Changing narratives of crimes, rights

Syed Fattahul Alim | Friday, 3 September 2021

The year 2020 saw the highest number of hate crimes committed in America in more than a decade, according to the FBI, the principal federal law enforcement agency of the USA. The US Department of Justice under whose jurisdiction the FBI operates has warned that the white supremacist groups represented a rising security threat following the January 6, 2021's, what it said, deadly assault on the US Capitol. The victims of the crime were mainly the Blacks and people of Asian descent. The reason for the rise in this particular kind of crime in that year is not hard to understand. When political power gives patronage to the prejudice of xenophobia, one cannot blame the perpetrators much for materialising the politics of hate in practice. Though the phrase 'hate crime' first came into use in the USA in the 1980s, this particular kind of crime is as old as civilisation. Hate is instinctive. As such, it is part of being human. But hate as a crime implies that it has something to do with breaking of law. So, like laws are the product of civilisation, so are hate crimes. Small wonder that civilised humans have repackaged and rebranded this basic animal instinct into various narratives, even ideologies. Now with the help of technology, it has become an extremely lethal weapon that stone-throwing primitive humans could not even think of.

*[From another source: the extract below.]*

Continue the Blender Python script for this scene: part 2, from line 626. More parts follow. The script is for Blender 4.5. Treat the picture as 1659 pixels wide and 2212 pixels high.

How catastrophic hate crime can be was demonstrated recently in the Rakhine State of Burma on the country's west coast where Rohingya people were subjected to genocide (in 2016, 2017 and 2018). The reason is they had ethnicity and religious belief different from those of the majority Burmese people. The world saw many instances of persecution of people because of their colour, faith, racial origin and sexual orientation. The Rwandan genocide of 1994 is still fresh in memory of those who are in their mid-40s and above. In the genocide born of hatred of the majority Hutu tribe of the country towards minority Tutsis around 1.1 million people lost their lives. Between 1992 and 1995, the Serbs of Bosnia started a civil war in which the majority Bosnian Muslims as well as Croats were targeted. In what was later termed ethnic cleansing, basically a euphemism for genocide, more than a hundred thousand people were massacred, 80 per cent of them being Bosnian Muslims.

Interestingly, how such crimes against humanity would be named, or if a particular case of hate crime would draw the attention of the world depends largely on the dominant political narrative of the time. In recent times, the Western world has turned its attention to the situation of minority groups everywhere. These minorities are defined on the basis of their ethnicity, colour, faith, language and so on. What drove them to see the issue of minority people in a new light is a matter of debate. But what is plain is that they, especially the European countries with an imperial past, seem to be suffering from a creeping sense of guilt for what they did to their subjects in the former colonies. Perhaps, they are trying to come to terms with the injustices the people of those erstwhile colonies were subjected to at their (the colonialists') hands. As such, the recent rise in their concern for the rights of the minorities in different parts of the world. Whatever the reason behind their renewed interest in the matter has played a pivotal role in forming the new narrative about minority rights. Since the global media, for all practical purposes, are under the influence of the Western countries, or more particularly, of their corporate businesses, the new narrative of minority right found instant recognition worldwide. In truth, this power of the dominant narrative of a time often determines how the educated people should look at certain social issues which were not even treated as such at other times. For example, lynching of the Jews as a religious minority in the Christian majority West was common on either side of the Atlantic in the earlier centuries. But the massacre of the Jews under Hitler during World War II was a great shock that radically changed the Western mindset about the Jews in particular and the minorities in general. Evidently, it is the dominant political ideology that is behind creating the new narrative about the minorities and their rights. But the same purportedly altruistic mindset may not register many crimes simultaneously being committed against other groups of people by states or dominant social groups. The superstructure of political ideology reflecting the narrower, crass secular interests are often to blame for this kind of myopia among the otherwise fiery, vocal advocates of human rights.

This is to caution the many who may have developed the notion that the ideas of minority rights are something given or perennial. But it is not. In fact, the perception of right or crime is not independent of time or of social context. In that sense it is evolving. And the perception along with the narrative from which it emerges may even take a U-turn depending on the dominant political ideology of a particular society. Hence is the recent rise in hate crimes in the USA, Europe as well as other parts of the globe.